Exercise brief:
Take the lines of the data below from the very first through the line containing "4.70).build('coffer_panel', 'ceil', ceil)" and output them exactly, pictures excluded.

Provided material:
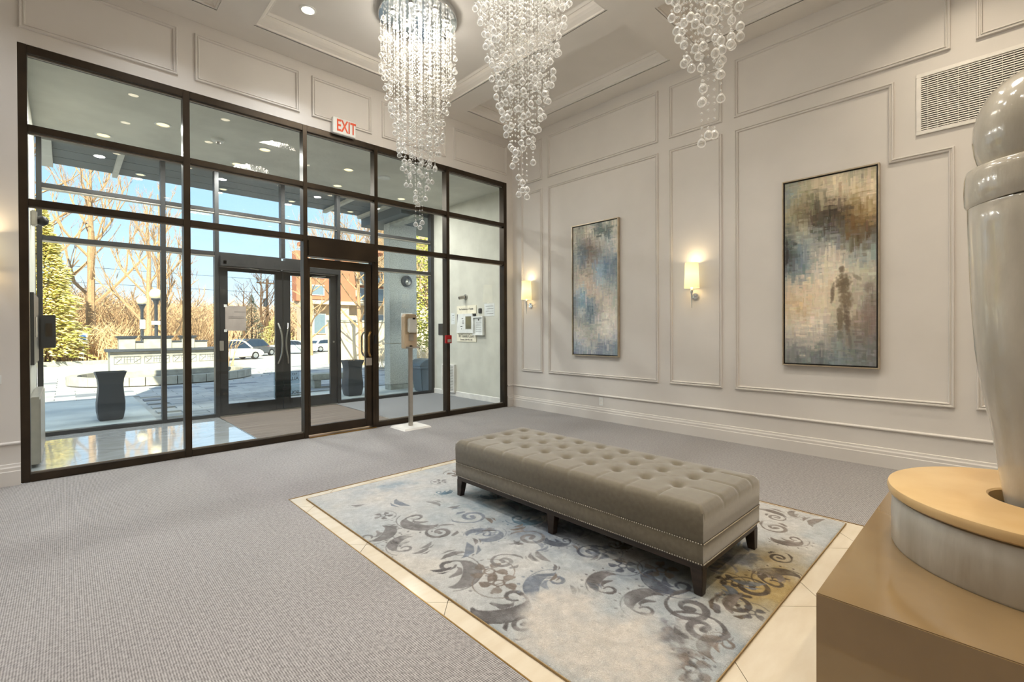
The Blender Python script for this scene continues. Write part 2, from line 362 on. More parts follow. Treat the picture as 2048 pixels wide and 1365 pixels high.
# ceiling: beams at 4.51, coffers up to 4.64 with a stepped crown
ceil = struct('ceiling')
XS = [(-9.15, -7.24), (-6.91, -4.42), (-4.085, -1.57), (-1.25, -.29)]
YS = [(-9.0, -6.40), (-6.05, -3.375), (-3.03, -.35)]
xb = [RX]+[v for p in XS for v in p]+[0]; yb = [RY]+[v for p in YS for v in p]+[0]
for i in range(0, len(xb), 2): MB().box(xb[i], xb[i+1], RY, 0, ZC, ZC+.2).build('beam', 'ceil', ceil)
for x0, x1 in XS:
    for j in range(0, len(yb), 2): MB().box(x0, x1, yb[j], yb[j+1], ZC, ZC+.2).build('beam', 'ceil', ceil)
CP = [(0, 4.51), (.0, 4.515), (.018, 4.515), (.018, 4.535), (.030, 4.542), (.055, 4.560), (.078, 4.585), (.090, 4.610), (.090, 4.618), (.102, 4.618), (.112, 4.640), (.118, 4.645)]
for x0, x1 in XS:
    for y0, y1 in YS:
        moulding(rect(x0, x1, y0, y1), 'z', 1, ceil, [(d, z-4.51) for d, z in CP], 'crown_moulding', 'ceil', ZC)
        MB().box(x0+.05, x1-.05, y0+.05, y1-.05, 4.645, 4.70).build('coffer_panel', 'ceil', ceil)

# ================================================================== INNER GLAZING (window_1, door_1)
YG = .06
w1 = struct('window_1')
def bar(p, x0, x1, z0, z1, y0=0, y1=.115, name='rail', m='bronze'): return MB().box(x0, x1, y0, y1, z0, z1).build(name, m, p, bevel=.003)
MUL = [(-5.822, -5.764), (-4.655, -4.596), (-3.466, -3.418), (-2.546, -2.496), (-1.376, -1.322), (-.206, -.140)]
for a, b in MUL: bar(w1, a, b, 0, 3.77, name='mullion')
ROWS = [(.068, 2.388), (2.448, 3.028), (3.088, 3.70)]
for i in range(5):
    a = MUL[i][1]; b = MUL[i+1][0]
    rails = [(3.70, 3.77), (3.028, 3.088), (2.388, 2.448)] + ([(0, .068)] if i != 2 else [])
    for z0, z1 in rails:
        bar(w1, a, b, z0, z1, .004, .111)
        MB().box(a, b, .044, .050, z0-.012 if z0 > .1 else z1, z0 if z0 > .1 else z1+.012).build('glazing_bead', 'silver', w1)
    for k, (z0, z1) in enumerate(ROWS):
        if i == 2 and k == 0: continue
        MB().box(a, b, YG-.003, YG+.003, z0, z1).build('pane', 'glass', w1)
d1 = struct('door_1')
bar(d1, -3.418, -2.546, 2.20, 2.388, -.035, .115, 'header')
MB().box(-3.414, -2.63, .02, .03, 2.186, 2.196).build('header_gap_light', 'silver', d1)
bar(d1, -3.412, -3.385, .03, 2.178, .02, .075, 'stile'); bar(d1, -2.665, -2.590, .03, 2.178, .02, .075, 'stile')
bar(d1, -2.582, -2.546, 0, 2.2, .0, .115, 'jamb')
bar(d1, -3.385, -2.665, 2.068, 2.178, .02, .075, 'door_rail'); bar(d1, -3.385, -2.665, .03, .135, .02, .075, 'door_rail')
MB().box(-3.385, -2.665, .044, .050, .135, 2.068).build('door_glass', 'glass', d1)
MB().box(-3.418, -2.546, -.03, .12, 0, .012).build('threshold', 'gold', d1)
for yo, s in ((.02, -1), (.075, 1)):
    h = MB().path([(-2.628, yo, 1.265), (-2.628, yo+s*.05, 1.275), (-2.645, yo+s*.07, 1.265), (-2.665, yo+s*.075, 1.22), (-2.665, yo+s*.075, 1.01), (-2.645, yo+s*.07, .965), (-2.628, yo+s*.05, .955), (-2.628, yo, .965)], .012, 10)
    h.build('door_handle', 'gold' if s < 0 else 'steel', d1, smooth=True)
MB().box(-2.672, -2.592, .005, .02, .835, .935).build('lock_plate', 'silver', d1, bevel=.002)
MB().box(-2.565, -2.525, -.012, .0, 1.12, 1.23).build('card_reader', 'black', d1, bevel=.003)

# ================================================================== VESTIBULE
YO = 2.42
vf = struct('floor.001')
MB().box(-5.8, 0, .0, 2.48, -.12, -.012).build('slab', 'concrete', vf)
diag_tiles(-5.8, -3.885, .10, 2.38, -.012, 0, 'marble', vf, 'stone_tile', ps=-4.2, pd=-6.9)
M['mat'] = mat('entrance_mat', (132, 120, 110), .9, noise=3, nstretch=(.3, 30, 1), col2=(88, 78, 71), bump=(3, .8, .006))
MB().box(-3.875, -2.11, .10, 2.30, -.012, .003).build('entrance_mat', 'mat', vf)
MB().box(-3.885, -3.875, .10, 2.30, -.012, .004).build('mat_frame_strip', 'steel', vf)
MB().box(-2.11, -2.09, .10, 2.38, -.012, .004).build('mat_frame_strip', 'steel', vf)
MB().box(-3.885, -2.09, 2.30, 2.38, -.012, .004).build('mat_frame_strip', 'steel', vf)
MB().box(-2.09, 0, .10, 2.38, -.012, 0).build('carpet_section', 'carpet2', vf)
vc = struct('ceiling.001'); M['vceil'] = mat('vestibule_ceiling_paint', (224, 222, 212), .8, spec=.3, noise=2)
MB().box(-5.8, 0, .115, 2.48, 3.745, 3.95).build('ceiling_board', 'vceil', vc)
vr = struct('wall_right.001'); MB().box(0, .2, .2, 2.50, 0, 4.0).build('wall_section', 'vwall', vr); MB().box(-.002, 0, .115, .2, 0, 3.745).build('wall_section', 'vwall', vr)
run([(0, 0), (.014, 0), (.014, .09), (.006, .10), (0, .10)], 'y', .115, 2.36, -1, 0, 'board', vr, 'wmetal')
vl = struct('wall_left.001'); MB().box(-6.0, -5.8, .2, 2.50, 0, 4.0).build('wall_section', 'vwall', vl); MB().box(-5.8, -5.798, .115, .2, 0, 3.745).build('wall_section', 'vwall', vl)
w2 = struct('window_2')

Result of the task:
The Blender Python script for this scene continues. Write part 2, from line 362 on. More parts follow. Treat the picture as 2048 pixels wide and 1365 pixels high.
# ceiling: beams at 4.51, coffers up to 4.64 with a stepped crown
ceil = struct('ceiling')
XS = [(-9.15, -7.24), (-6.91, -4.42), (-4.085, -1.57), (-1.25, -.29)]
YS = [(-9.0, -6.40), (-6.05, -3.375), (-3.03, -.35)]
xb = [RX]+[v for p in XS for v in p]+[0]; yb = [RY]+[v for p in YS for v in p]+[0]
for i in range(0, len(xb), 2): MB().box(xb[i], xb[i+1], RY, 0, ZC, ZC+.2).build('beam', 'ceil', ceil)
for x0, x1 in XS:
    for j in range(0, len(yb), 2): MB().box(x0, x1, yb[j], yb[j+1], ZC, ZC+.2).build('beam', 'ceil', ceil)
CP = [(0, 4.51), (.0, 4.515), (.018, 4.515), (.018, 4.535), (.030, 4.542), (.055, 4.560), (.078, 4.585), (.090, 4.610), (.090, 4.618), (.102, 4.618), (.112, 4.640), (.118, 4.645)]
for x0, x1 in XS:
    for y0, y1 in YS:
        moulding(rect(x0, x1, y0, y1), 'z', 1, ceil, [(d, z-4.51) for d, z in CP], 'crown_moulding', 'ceil', ZC)
        MB().box(x0+.05, x1-.05, y0+.05, y1-.05, 4.645, 4.70).build('coffer_panel', 'ceil', ceil)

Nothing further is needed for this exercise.